Are Pornography and Marriage Substitutes for Young Men? (2016)

Link to abstract

Eastern Economic Journal

June 2016, Volume 42, Issue 3, pp 317-334

Michael Malcolm, George Naufal

Abstract

Substitutes for marital sexual gratification may impact the decision to marry. Proliferation of the Internet has made pornography an increasingly low-cost substitute. We investigate the effect of Internet usage, and of pornography consumption specifically, on the marital status of young men. We show that increased Internet usage is negatively associated with marriage formation. Pornography consumption specifically has an even stronger effect. Instrumental variables and a number of robustness checks suggest that the effect is causal.

Keywords

pornography divorce marital formation

JEL Classifications

J12 O33


FROM INTRODUCTION

As changes in the accessibility of pornography have occurred coincident to large changes in marital behavior, the causal relationship between the two is a natural question. Between 2000 and 2004, the General Social Survey (GSS) asked a series of detailed questions about Internet usage; it also records comprehensive demographic information, including marital status. Using these microdata we find that for young men there is a large degree of substitutability between Internet and pornography usage and marriage — heavy Internet usage generally, and use of pornography specifically, are associated with lower participation in marriages. We employ instrumental variables and a number of robustness checks, all of which suggest that this is a causal effect and not merely the endogenous relationship that married men are less likely to look at pornography, or some kind of unobserved selection issue that distinguishes men who use pornography from men who do not use pornography.

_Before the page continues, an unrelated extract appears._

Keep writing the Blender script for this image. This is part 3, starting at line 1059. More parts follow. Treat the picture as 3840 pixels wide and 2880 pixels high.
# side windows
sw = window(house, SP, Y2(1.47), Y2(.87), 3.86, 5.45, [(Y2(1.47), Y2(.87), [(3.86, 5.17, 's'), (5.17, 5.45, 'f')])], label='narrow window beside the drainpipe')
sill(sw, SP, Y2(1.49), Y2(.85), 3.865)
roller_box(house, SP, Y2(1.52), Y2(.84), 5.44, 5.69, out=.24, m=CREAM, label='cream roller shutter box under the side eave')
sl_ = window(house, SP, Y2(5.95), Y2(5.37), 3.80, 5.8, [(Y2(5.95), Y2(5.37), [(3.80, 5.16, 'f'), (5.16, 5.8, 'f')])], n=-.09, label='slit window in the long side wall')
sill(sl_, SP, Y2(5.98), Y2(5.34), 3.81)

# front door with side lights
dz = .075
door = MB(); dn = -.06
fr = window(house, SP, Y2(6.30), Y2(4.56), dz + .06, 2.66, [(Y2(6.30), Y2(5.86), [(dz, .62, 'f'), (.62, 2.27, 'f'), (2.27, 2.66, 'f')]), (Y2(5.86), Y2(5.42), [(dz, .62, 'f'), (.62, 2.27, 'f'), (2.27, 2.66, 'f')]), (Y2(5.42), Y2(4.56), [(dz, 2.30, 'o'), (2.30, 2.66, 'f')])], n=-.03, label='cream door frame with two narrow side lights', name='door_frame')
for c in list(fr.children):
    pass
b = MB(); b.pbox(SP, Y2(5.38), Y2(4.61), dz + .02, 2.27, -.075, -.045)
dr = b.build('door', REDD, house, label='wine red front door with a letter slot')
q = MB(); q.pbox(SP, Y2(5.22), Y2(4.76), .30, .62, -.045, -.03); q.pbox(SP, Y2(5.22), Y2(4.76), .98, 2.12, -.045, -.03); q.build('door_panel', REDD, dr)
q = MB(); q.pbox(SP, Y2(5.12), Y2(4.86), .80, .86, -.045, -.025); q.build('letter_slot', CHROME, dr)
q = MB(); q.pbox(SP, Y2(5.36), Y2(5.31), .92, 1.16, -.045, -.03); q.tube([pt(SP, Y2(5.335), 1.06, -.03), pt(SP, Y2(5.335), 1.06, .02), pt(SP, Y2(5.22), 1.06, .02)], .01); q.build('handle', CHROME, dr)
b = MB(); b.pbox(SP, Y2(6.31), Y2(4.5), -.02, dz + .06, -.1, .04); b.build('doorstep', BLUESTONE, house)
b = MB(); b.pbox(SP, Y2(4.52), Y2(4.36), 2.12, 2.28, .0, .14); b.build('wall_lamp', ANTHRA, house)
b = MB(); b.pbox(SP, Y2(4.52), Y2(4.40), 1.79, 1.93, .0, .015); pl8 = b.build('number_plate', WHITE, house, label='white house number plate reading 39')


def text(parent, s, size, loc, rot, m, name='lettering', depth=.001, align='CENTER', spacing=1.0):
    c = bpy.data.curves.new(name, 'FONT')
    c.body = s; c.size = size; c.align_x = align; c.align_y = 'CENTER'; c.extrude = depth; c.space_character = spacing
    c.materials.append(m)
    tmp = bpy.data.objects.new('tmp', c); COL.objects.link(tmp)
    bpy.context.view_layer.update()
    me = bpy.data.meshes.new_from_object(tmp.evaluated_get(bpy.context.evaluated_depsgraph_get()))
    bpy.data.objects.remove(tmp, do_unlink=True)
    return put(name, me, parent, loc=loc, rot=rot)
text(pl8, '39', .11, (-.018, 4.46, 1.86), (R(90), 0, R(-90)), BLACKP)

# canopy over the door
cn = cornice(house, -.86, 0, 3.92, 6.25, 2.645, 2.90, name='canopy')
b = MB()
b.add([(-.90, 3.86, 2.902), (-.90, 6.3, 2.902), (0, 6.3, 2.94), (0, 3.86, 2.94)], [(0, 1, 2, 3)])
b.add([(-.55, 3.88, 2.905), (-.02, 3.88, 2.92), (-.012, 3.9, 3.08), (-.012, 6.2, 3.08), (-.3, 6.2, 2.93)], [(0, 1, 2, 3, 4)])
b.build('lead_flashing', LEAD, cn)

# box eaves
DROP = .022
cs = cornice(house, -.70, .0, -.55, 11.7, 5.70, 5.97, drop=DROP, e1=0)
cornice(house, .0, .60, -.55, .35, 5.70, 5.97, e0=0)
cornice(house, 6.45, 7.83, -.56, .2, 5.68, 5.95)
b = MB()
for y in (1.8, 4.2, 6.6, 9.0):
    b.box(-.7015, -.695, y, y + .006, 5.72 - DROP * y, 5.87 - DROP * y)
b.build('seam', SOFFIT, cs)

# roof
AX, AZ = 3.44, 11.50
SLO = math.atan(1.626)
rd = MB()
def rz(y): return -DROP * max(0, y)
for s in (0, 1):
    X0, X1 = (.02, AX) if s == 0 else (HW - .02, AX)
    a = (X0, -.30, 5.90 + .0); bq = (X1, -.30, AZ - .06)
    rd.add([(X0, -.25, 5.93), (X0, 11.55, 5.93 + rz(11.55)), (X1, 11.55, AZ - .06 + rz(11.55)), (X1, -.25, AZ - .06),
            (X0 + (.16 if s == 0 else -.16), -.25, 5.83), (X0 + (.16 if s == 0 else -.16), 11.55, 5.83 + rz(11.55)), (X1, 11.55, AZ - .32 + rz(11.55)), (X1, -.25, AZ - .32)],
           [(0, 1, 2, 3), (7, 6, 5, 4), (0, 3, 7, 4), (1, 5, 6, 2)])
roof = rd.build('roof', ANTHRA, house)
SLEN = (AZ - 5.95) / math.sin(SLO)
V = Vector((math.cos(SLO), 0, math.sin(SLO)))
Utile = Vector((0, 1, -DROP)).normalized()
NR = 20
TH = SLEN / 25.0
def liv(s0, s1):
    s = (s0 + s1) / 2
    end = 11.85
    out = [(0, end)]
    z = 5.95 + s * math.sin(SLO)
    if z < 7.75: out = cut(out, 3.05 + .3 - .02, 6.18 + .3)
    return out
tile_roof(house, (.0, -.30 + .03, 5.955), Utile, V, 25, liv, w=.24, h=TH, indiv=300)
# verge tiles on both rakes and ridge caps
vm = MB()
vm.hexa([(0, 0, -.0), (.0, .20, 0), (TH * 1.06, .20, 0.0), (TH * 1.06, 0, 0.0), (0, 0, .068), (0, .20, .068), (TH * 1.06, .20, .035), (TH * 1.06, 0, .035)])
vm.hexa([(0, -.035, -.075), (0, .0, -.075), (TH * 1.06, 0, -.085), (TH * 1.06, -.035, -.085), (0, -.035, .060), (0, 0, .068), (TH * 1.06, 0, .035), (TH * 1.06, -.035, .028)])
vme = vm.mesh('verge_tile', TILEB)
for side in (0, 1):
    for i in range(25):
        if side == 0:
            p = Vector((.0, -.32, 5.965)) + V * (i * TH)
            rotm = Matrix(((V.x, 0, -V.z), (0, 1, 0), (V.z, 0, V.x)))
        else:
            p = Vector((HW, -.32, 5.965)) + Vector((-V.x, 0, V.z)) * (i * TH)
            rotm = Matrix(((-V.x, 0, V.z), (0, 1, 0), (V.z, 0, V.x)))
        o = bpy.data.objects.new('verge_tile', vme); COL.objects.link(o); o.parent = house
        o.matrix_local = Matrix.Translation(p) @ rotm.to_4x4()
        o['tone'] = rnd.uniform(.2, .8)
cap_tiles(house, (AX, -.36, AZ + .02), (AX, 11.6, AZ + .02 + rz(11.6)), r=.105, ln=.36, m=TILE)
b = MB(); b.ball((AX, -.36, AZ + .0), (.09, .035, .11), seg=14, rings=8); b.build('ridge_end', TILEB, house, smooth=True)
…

We assert that increasing ease of accessing pornography is an important factor underlying the decline in marriage formation and stability. As policymakers seek to understand rapidly evolving family structures, technological change is surely an important element of these shifts. Specifically, to the extent that policymakers treat family arrangements as a control variable important for social welfare, and with a number of open public policy questions relating to Web access, understanding the underlying the connection between the two is critical.